Objective - Only the pictures stay out; every record is to be quoted exactly.
= = = =
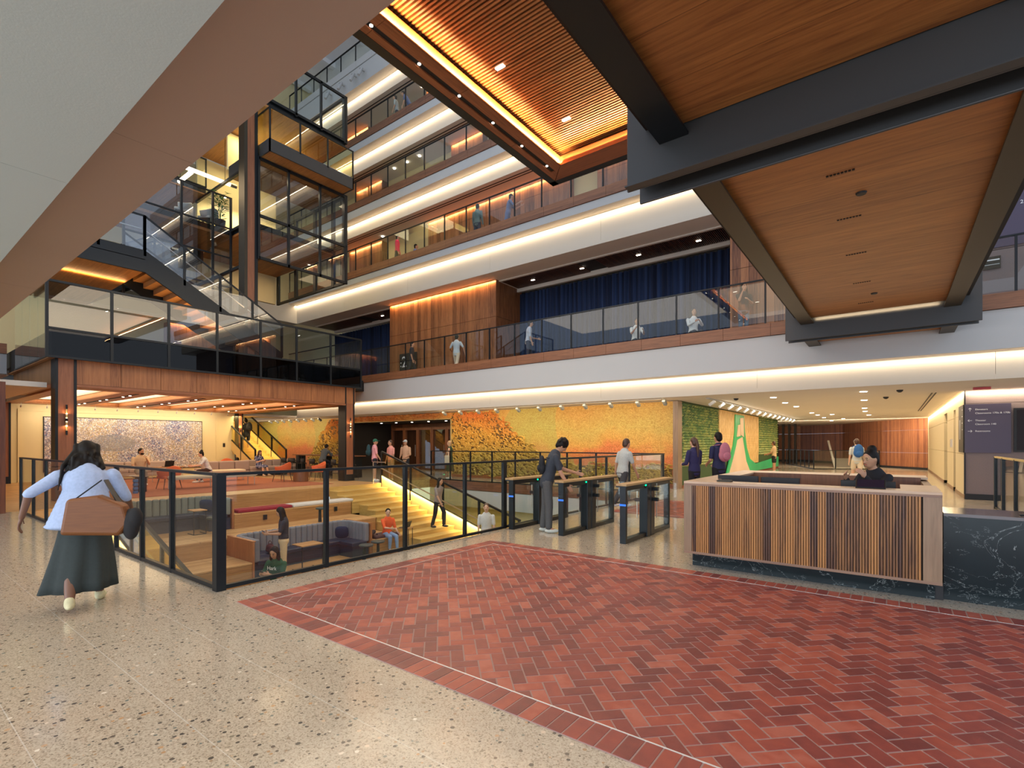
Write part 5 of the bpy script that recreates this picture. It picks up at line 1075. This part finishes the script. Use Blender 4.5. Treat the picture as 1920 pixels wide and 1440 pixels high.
# pit
r_, k = person('woman in a dark green T-shirt looking at her phone close behind the railing', (-9.74, 5.17, -1.72), TOC-14, 1.66, 'm', (.012, .075, .035), 'short', (.02, .025, .05), 'slim', 'bob', 'hair_dark', hi=True, nod=24, yaw=8, hipL=86, hipR=86, kneeL=86, kneeR=86, lean=4, shL=28, elL=88, inL=30, shR=28, elR=88, inR=30, curlL=.9, curlR=.9)
def phone(p, rz, label):
    t = thing('phone', label, 'phone', tuple(p), math.radians(rz)); MB().rbox((0, .02, .03), (.072, .01, .145), Matrix.Rotation(-.9, 3, 'X')).build('body', 'black', t, bevel=.003); MB().rbox((0, .014, .034), (.064, .002, .13), Matrix.Rotation(-.9, 3, 'X')).build('display', 'sign', t)
phone((k['hL']+k['hR'])/2, TOC-14, 'phone in the hands of the woman in green')
s_ = k['s']; o = text('Hark', .105, 'letter', r_, (.12, .150, .84), (PI/2, .0, PI), name='lettering', ext=.002, align='LEFT')
r_, k = person('standing woman in a navy top and beige trousers looking down at her hands', (-12.05, 6.55, -1.72), 150, 1.74, 'm', (.018, .022, .035), 'short', (.62, .46, .28), 'trousers', 'long', 'hair_dark', (.6,.55,.45), nod=30, shL=18, elL=72, inL=22, shR=22, elR=66, inR=10, tuck=1)
phone((k['hL']+k['hR'])/2, 150, 'phone held by the woman in beige trousers')
r_, k = person('smiling woman in an orange blouse and blue jeans sitting on the lowest tier', (-12.55, 10.15, -1.72), -100, 1.66, 'l', (.75, .10, .02), 'elbow', (.20, .32, .52), 'slim', 'short', 'hair_dark', (.02,.02,.025), hi=True, hipL=86, hipR=88, kneeL=80, kneeR=95, shL=15, elL=40, shR=42, elR=48, inR=20, yaw=-25, lean=6)
person('woman in black coming down the oak staircase', (-12.45, 12.25, -1.29), -80, 1.72, 'm', (.25, .2, .18), 'short', (.008, .008, .012), 'trousers', 'long', 'hair_dark', (.02,.02,.02), lean=4, hipL=28, kneeL=30, hipR=-8, kneeR=10, shL=-18, shR=22, nod=8)
r_, k = person('person in a pale shirt at the foot of the oak staircase', (-8.9, 10.6, -1.72), TOC, 1.66, 'l', (.60, .58, .56), 'short', (.1,.1,.12), 'trousers', 'short', 'hair_brown', (.2,.2,.2), hipL=12, kneeL=8)
# by the right column
r_, k = person('man in a pink T-shirt, black shorts and green cap with a dark backpack', (-17.5, 13.5, 0), -30, 1.77, 'm', (.75, .33, .34), 'short', (.012, .012, .02), 'shorts', 'cap', (.02, .12, .07), (.8, .8, .8), shR=14, elR=18)
backpack('dark green backpack of the man in the pink T-shirt', tuple(k['back']+Vector((-.04, -.02, 0))), -30, (.012, .05, .06), 1.05)
person('man in a salmon shirt beside the man in the cap', (-17.3, 14.2, 0), 175, 1.72, 'm', (.72, .30, .24), 'short', (.35, .25, .2), 'shorts', 'short', 'hair_brown')
person('man in a tan shirt and pale cap near the glass doors', (-17.15, 14.9, 0), 200, 1.74, 'm', (.55, .33, .20), 'elbow', (.015,.015,.02), 'trousers', 'cap', (.45, .47, .45), (.02,.02,.02), elL=60, elR=60, inL=20, inR=20)
r_, k = person('blond woman in a dark green dress with a cream bag near the glass doors', (-15.9, 16.4, 0), 120, 1.70, 'l', (.02, .05, .02), 'none', (.02, .05, .02), 'dress', 'bob', 'hair_blond', skirt=.55, flare=.08)
t = thing('tote_bag', 'cream tote bag on the arm of the blond woman', 'bag', tuple(k['hL']+Vector((.1, -.05, .12)))); MB().box(-.13, .13, -.05, .05, -.17, .17).build('bag', cloth((.70, .58, .42)), t, bevel=.02); MB().bar((-.08, 0, .17), (0, 0, .40), .02, .01).bar((.08, 0, .17), (0, 0, .40), .02, .01).build('strap', cloth((.70, .58, .42)), t)
r_, k = person('person in black with a black backpack climbing the far staircase', (-28.35, 13.3, 1.19), 90, 1.75, 'm', (.02,.02,.022), 'elbow', (.01,.01,.012), 'shorts', 'short', 'hair_dark', (.02,.02,.02), face=False, hipL=30, kneeL=40, lean=6)
backpack('black backpack of the person on the far staircase', tuple(k['back']+Vector((.13, 0, 0))), 90, (.01,.01,.012), 1.1)
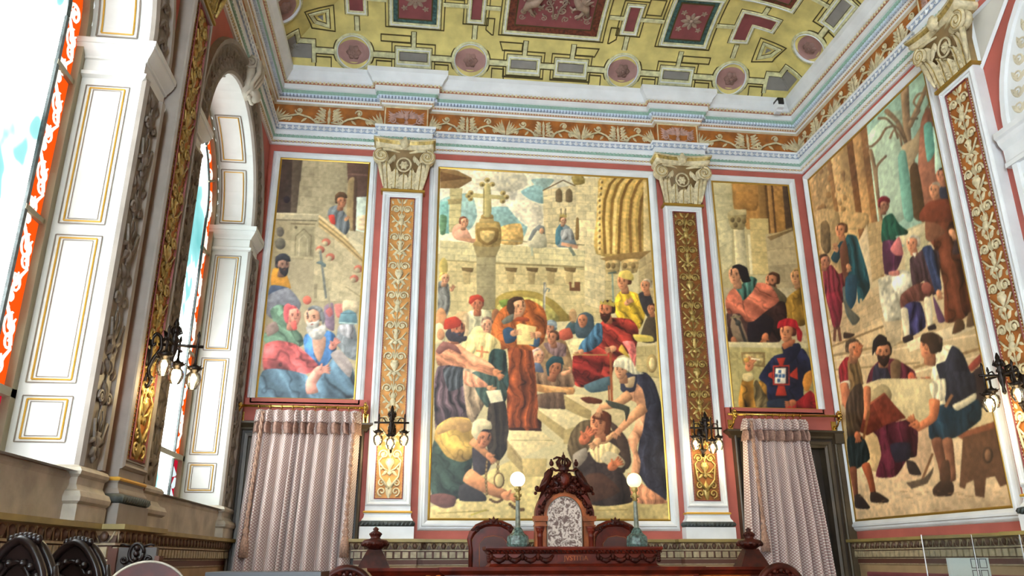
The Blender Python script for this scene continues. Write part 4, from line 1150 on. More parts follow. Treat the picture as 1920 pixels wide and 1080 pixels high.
= = = =
Exercise answer -
Write part 5 of the bpy script that recreates this picture. It picks up at line 1075. This part finishes the script. Use Blender 4.5. Treat the picture as 1920 pixels wide and 1440 pixels high.
# pit
r_, k = person('woman in a dark green T-shirt looking at her phone close behind the railing', (-9.74, 5.17, -1.72), TOC-14, 1.66, 'm', (.012, .075, .035), 'short', (.02, .025, .05), 'slim', 'bob', 'hair_dark', hi=True, nod=24, yaw=8, hipL=86, hipR=86, kneeL=86, kneeR=86, lean=4, shL=28, elL=88, inL=30, shR=28, elR=88, inR=30, curlL=.9, curlR=.9)
def phone(p, rz, label):
    t = thing('phone', label, 'phone', tuple(p), math.radians(rz)); MB().rbox((0, .02, .03), (.072, .01, .145), Matrix.Rotation(-.9, 3, 'X')).build('body', 'black', t, bevel=.003); MB().rbox((0, .014, .034), (.064, .002, .13), Matrix.Rotation(-.9, 3, 'X')).build('display', 'sign', t)
phone((k['hL']+k['hR'])/2, TOC-14, 'phone in the hands of the woman in green')
s_ = k['s']; o = text('Hark', .105, 'letter', r_, (.12, .150, .84), (PI/2, .0, PI), name='lettering', ext=.002, align='LEFT')
r_, k = person('standing woman in a navy top and beige trousers looking down at her hands', (-12.05, 6.55, -1.72), 150, 1.74, 'm', (.018, .022, .035), 'short', (.62, .46, .28), 'trousers', 'long', 'hair_dark', (.6,.55,.45), nod=30, shL=18, elL=72, inL=22, shR=22, elR=66, inR=10, tuck=1)
phone((k['hL']+k['hR'])/2, 150, 'phone held by the woman in beige trousers')
r_, k = person('smiling woman in an orange blouse and blue jeans sitting on the lowest tier', (-12.55, 10.15, -1.72), -100, 1.66, 'l', (.75, .10, .02), 'elbow', (.20, .32, .52), 'slim', 'short', 'hair_dark', (.02,.02,.025), hi=True, hipL=86, hipR=88, kneeL=80, kneeR=95, shL=15, elL=40, shR=42, elR=48, inR=20, yaw=-25, lean=6)
person('woman in black coming down the oak staircase', (-12.45, 12.25, -1.29), -80, 1.72, 'm', (.25, .2, .18), 'short', (.008, .008, .012), 'trousers', 'long', 'hair_dark', (.02,.02,.02), lean=4, hipL=28, kneeL=30, hipR=-8, kneeR=10, shL=-18, shR=22, nod=8)
r_, k = person('person in a pale shirt at the foot of the oak staircase', (-8.9, 10.6, -1.72), TOC, 1.66, 'l', (.60, .58, .56), 'short', (.1,.1,.12), 'trousers', 'short', 'hair_brown', (.2,.2,.2), hipL=12, kneeL=8)
# by the right column
r_, k = person('man in a pink T-shirt, black shorts and green cap with a dark backpack', (-17.5, 13.5, 0), -30, 1.77, 'm', (.75, .33, .34), 'short', (.012, .012, .02), 'shorts', 'cap', (.02, .12, .07), (.8, .8, .8), shR=14, elR=18)
backpack('dark green backpack of the man in the pink T-shirt', tuple(k['back']+Vector((-.04, -.02, 0))), -30, (.012, .05, .06), 1.05)
person('man in a salmon shirt beside the man in the cap', (-17.3, 14.2, 0), 175, 1.72, 'm', (.72, .30, .24), 'short', (.35, .25, .2), 'shorts', 'short', 'hair_brown')
person('man in a tan shirt and pale cap near the glass doors', (-17.15, 14.9, 0), 200, 1.74, 'm', (.55, .33, .20), 'elbow', (.015,.015,.02), 'trousers', 'cap', (.45, .47, .45), (.02,.02,.02), elL=60, elR=60, inL=20, inR=20)
r_, k = person('blond woman in a dark green dress with a cream bag near the glass doors', (-15.9, 16.4, 0), 120, 1.70, 'l', (.02, .05, .02), 'none', (.02, .05, .02), 'dress', 'bob', 'hair_blond', skirt=.55, flare=.08)
t = thing('tote_bag', 'cream tote bag on the arm of the blond woman', 'bag', tuple(k['hL']+Vector((.1, -.05, .12)))); MB().box(-.13, .13, -.05, .05, -.17, .17).build('bag', cloth((.70, .58, .42)), t, bevel=.02); MB().bar((-.08, 0, .17), (0, 0, .40), .02, .01).bar((.08, 0, .17), (0, 0, .40), .02, .01).build('strap', cloth((.70, .58, .42)), t)
r_, k = person('person in black with a black backpack climbing the far staircase', (-28.35, 13.3, 1.19), 90, 1.75, 'm', (.02,.02,.022), 'elbow', (.01,.01,.012), 'shorts', 'short', 'hair_dark', (.02,.02,.02), face=False, hipL=30, kneeL=40, lean=6)
backpack('black backpack of the person on the far staircase', tuple(k['back']+Vector((.13, 0, 0))), 90, (.01,.01,.012), 1.1)
The Blender Python script for this scene continues. Write part 4, from line 1150 on. More parts follow. Treat the picture as 1920 pixels wide and 1080 pixels high.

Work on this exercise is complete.